Le conseguenze le ho ritrovate leggendo i commenti alla notizia della sentenza pubblicata da un giornale della vecchia destra, diviso ora tra simpatie leghiste e incoraggiamenti ai pentastellati: un fiume di insulti nei confronti della solita magistratura filocomunista, una marea di volgarità nei confronti di una indistinta sinistra colpevole di sobillare i giudici medesimi, tra tante strizzate d’occhio al Calderoli, la vittima che per una innocente battuta deve subire l’ostilità dei soliti sinistri. Guai a tirare in ballo il razzismo… gli italiani non sono razzisti. Inutile ricordare le leggi razziali (solo in fondo settant’anni fa), le nostre guerre coloniali, la bella abissina che doveva solo aspettare e sperare, il nostro contributo alla deportazione degli ebrei… e pure il nostro maschilismo, la nostra avversione nei confronti del “diverso” di qualsiasi genere, il nostro esercizio di neoschiavismo nei campi dei pomodori… Non siamo razzisti…

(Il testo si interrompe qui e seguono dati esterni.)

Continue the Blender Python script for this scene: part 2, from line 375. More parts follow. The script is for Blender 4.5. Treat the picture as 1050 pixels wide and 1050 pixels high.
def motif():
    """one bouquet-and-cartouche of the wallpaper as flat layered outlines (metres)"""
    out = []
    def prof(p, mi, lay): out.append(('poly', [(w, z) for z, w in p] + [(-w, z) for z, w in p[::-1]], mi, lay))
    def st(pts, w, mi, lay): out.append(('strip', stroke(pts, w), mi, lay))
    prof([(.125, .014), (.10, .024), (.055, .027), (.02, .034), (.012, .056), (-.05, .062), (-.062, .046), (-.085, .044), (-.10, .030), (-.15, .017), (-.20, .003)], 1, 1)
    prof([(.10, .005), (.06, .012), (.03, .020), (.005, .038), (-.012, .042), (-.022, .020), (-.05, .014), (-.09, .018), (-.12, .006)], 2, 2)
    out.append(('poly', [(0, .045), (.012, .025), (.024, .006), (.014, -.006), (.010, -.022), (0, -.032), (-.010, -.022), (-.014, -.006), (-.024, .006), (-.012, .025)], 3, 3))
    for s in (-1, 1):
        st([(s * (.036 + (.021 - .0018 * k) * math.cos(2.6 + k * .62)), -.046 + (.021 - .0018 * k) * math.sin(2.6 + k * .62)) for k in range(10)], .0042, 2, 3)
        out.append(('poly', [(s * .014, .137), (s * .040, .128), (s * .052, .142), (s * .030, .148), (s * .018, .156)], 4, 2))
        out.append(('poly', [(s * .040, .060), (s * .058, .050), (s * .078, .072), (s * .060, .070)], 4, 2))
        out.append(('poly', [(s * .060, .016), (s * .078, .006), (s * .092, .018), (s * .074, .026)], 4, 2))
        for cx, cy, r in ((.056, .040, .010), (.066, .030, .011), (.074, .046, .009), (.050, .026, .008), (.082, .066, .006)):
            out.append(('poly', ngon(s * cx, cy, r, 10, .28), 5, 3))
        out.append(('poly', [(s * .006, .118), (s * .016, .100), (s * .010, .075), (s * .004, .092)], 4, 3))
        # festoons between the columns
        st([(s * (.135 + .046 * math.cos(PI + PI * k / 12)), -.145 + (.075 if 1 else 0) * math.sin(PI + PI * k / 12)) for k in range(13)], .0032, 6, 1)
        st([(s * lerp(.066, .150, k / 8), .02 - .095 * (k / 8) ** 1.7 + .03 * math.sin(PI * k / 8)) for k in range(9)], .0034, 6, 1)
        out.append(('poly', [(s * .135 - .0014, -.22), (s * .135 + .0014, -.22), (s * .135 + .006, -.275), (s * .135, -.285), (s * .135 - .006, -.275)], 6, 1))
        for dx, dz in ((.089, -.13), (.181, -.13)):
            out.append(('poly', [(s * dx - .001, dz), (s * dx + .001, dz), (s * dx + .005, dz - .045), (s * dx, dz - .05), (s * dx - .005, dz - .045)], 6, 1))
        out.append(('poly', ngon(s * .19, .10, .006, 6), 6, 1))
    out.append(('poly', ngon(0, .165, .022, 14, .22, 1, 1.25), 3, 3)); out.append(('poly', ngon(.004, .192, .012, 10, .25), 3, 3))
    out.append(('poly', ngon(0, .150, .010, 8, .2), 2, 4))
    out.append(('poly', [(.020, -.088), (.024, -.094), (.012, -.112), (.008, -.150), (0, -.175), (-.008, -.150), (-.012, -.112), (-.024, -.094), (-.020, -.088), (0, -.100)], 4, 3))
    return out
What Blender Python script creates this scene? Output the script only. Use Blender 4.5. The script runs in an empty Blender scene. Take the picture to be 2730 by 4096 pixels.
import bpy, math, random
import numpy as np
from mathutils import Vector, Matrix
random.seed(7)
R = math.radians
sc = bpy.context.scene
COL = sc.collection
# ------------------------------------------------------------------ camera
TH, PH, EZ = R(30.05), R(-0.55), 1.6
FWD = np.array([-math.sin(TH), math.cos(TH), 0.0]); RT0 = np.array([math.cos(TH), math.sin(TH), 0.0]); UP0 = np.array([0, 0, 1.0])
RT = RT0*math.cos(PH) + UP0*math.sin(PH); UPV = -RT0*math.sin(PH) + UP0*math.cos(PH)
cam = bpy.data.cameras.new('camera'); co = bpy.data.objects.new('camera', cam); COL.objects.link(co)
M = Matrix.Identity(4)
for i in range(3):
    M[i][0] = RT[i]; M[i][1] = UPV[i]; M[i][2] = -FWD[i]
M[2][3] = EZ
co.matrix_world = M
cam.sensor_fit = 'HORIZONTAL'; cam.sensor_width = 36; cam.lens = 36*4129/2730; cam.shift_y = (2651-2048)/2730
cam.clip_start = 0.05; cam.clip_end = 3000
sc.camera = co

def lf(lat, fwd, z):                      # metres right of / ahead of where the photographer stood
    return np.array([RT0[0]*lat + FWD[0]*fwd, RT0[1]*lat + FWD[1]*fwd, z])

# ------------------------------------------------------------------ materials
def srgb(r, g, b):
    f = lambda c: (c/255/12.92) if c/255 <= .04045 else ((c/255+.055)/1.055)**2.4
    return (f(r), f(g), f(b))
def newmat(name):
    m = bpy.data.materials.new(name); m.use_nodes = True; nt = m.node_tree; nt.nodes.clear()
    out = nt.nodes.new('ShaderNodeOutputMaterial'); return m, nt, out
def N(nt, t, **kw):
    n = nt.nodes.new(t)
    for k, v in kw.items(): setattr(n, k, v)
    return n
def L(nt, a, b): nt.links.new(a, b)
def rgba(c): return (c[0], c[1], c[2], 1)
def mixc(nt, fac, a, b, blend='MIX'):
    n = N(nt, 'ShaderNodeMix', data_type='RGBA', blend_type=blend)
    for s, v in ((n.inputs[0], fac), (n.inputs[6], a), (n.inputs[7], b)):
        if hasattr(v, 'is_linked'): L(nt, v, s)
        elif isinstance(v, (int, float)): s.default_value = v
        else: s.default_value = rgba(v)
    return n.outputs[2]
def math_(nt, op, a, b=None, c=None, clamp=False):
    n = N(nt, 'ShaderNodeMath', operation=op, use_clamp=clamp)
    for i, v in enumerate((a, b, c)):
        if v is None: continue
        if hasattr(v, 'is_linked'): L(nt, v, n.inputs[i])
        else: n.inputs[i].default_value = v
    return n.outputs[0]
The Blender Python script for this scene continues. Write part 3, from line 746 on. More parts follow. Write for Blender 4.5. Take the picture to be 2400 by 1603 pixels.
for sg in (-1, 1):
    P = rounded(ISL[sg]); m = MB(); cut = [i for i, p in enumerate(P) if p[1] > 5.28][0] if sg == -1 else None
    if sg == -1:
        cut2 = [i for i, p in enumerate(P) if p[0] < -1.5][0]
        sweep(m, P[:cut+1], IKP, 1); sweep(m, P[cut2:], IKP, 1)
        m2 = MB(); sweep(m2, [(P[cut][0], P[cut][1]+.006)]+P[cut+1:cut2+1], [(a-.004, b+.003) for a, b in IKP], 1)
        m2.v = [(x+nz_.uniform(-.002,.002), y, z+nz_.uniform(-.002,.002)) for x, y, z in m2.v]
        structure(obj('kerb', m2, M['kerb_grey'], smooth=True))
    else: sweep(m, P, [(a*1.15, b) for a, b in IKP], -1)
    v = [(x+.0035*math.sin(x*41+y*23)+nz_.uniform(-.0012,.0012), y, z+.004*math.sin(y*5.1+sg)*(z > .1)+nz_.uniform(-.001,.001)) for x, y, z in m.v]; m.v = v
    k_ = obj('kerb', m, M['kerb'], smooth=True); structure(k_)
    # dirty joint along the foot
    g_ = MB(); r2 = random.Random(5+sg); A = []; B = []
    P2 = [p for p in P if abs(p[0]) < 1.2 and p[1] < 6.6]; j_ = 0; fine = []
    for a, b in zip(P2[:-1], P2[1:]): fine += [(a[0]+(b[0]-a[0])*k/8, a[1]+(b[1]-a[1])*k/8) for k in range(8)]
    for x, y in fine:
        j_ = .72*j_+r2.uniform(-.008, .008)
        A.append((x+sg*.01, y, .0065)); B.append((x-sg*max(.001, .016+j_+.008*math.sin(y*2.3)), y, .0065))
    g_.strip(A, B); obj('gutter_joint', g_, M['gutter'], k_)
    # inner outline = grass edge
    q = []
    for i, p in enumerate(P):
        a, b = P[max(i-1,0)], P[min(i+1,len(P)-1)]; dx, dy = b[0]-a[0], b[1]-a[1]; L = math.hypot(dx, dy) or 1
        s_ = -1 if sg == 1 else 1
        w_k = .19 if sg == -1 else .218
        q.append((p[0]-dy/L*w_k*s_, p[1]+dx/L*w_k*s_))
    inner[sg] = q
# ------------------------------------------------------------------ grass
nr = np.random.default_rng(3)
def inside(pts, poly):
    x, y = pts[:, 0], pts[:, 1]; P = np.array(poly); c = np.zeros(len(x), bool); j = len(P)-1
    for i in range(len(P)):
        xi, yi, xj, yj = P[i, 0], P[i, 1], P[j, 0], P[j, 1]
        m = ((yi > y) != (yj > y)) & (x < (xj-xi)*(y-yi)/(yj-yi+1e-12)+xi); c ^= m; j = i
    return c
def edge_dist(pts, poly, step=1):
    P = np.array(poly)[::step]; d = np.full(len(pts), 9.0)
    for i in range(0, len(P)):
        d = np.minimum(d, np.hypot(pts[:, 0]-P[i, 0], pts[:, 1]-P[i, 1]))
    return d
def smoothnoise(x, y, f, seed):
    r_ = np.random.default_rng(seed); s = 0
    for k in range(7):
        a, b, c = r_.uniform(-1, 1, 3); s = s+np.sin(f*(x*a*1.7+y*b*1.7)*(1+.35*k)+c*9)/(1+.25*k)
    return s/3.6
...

Gli italiani non sopportano l’accusa di razzismo. Invece il razzismo ha ritrovato negli anni, dagli antichi manifesti tipo “Roma ladrona”, dalle mire secessioniste alla propaganda di Salvini, un imprenditore politico, sempre più arrogante, sempre più vociante (grazie anche ai telegiornali a reti unificate), sostenuto da gente impaurita e, scusate, ignorante. Razzisti perché ci consola scovare un nemico, perché scovare un nemico significa rabberciare qualche forma di appartenenza, di comunità, di difesa,di auto-assoluzione. Ricordo, dopo il ritrovamento del cadavere di Desiree nella palazzina abbandonata di San Lorenzo, una donna urlare ai microfoni di una televisione violenze contro gli immigrati. Nell’aria di una notte tragica risuonavano parole come “forca”, “assassini”, “ammazziamoli tutti” e naturalmente “prima gli italiani”. La donna non sapeva evidentemente che sono italiani i più attivi organizzatori dello spaccio.
Calderoli non finirà mai in carcere. Ma i giudici hanno dato un segnale e in un paese alla deriva politica e culturale almeno una voce s’è sentita.